30 Years, 30 Albums – Part 5

We’re in the home stretch with albums from 2008 to 2012!

(Check out PART ONE, PART TWOPART THREE and PART FOUR.)

2008: TV on the Radio – Dear Science

If there’s an album that represents the genre-less sensation of the 2000s, it’s Dear Science. This is TV on the Radio at their best, fusing together elements of funk, hip hop, indie rock, modern classical and synthpop. Released at the tail end of the Bush administration and during the Great Recession, it’s an album for dancing through the end of the world. Songs like “Halfway Home” and “Dancing Choose” zoom with a panicky energy. “Crying” and “Red Dress” move with a Prince-like swagger. “Love Dog” and “DLZ” slowly step with the crushing weight of loss, stress and worry that everyone was feeling that year. But the album also brings forth moments of hope and love, found in the parade horns of “Golden Age” and “Lover’s Day.” With the Obama era starting shortly after this album’s release, TV on the Radio captured the zeitgeist not just of a year but of the 21st century up to that point.

2009: St. Vincent – Actor

While St. Vincent’s debut album, Marry Me, showed a ton of promise and had some excellent songs, Actor is light-years ahead of it. On it, Annie Clark further blends and balances her love for intricate, beautiful melodies and the most abrasive guitar tones she could create. In her case, opposites attract, as heard in the distorted guitar solos of “The Strangers” and “Actor out of Work.” Baroque elements abound, such as the serene strings of “Black Rainbow” or the clarinet of “The Sequel.” She even flirts with jazzy piano vibes on “The Party.” This is an album of dark fairy tales, where sweetness is undercut with sour. Nowhere is that more apparent on “Marrow,” where Clark’s calm recital of human anatomy and Wizard of Oz tropes are followed up a growling sonic groove and her controlled, pleading for help. St. Vincent’s rise began here, and it has yet to slow down.

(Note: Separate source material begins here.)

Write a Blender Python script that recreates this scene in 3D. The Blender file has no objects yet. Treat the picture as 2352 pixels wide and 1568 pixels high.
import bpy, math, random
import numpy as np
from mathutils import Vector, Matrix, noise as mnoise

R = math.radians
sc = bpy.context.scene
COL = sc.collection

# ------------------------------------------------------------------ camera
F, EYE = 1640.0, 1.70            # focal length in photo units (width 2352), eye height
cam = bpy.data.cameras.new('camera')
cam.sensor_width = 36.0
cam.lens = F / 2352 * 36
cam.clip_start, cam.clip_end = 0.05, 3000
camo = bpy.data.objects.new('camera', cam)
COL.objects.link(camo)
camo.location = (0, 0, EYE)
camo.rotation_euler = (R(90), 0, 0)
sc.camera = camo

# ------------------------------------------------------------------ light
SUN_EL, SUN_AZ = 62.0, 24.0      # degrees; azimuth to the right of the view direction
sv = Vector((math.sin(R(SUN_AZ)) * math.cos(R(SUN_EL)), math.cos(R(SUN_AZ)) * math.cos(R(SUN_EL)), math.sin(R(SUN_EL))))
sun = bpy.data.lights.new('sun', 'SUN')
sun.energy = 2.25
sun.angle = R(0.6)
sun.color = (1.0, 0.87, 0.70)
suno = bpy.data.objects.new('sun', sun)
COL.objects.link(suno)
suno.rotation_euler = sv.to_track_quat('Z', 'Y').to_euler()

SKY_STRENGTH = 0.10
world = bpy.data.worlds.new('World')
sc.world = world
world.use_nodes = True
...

2010: Arcade Fire – The Suburbs

The songs of The Suburbs are filtered through childhood nostalgia of running through the streets with friends. It’s fondly remembering teenage years, but also coming to terms that those days have long passed. Sounds heavy, but the band keeps the music light on its feet. Whether it’s the acoustic stroll of the title track, the bounce of “Ready to Start” or the building keyboard jog of “We Used to Wait,” Arcade Fire delivers. But The Suburbs also found the group expanding their sound in exciting and unexpected ways. The punky blast of “Month of May” will get your heart beating faster. The cutting strings of “Empty Room” will blast you into space at warp speed. And “Sprawl II (Mountains Beyond Mountains)” is a joyous, glittery New Wave track made more powerful by Régine Chassagne’s stunning vocals. This is one of those records you’ll never get sick of.

2011: Astronautalis – This Is Our Science

Astronautalis is one of the most criminally underrated artists out there. He’s a traveling bard, bringing tales to all corners of America (and the world). This Is Our Science is his best yet, combining his love of hip hop and history into a tight 40 minutes of rhythm and revelations. From the opening hi-hat flourish of “The River, the Woods” to the sun-breaking swell of closer “Lift the Curse,” Andy Bothwell fills the moments with superb lyrics and storytelling. “Midday Moon” balloons into an electronic dirge on Robert Nelson, who failed to cryogenically freeze people to stave off death. “Holy Water” turns Bothwell into a mad preacher, all fire and brimstone. “Secrets on Our Lips” is a Springsteen-esque explosion of piano and bashed drums. No matter the subject, Astronautalis brings clever wordplay and bottomless passion. It’s what makes This Is Our Science a vital and vibrant success.

2012: Bat For Lashes – The Haunted Man

Natasha Khan’s third album as Bat For Lashes may be more low-key than the dazzles of Two Suns. But The Haunted Man is still a record of musical watercolors, with driving forward with tight, direct ideas. “All Your Gold” is fixed with a taut guitar part until the chorus where Khan lets the line snap with her dancing voice. The title track features Khan singing her way through an electronic drum pattern, sharp strings and a Gregorian choir, until about three minutes where she burst forward in a performance that’s worth the wait. “Marilyn” climbs to further and further heights of transcendence. “Laura” exposes a vulnerable soul with just a piano and a voice. The Haunted Man is the perfect album for the winter months, a blizzard of emotions, instruments and vocals that form a unique and beautiful gale storm of melodies.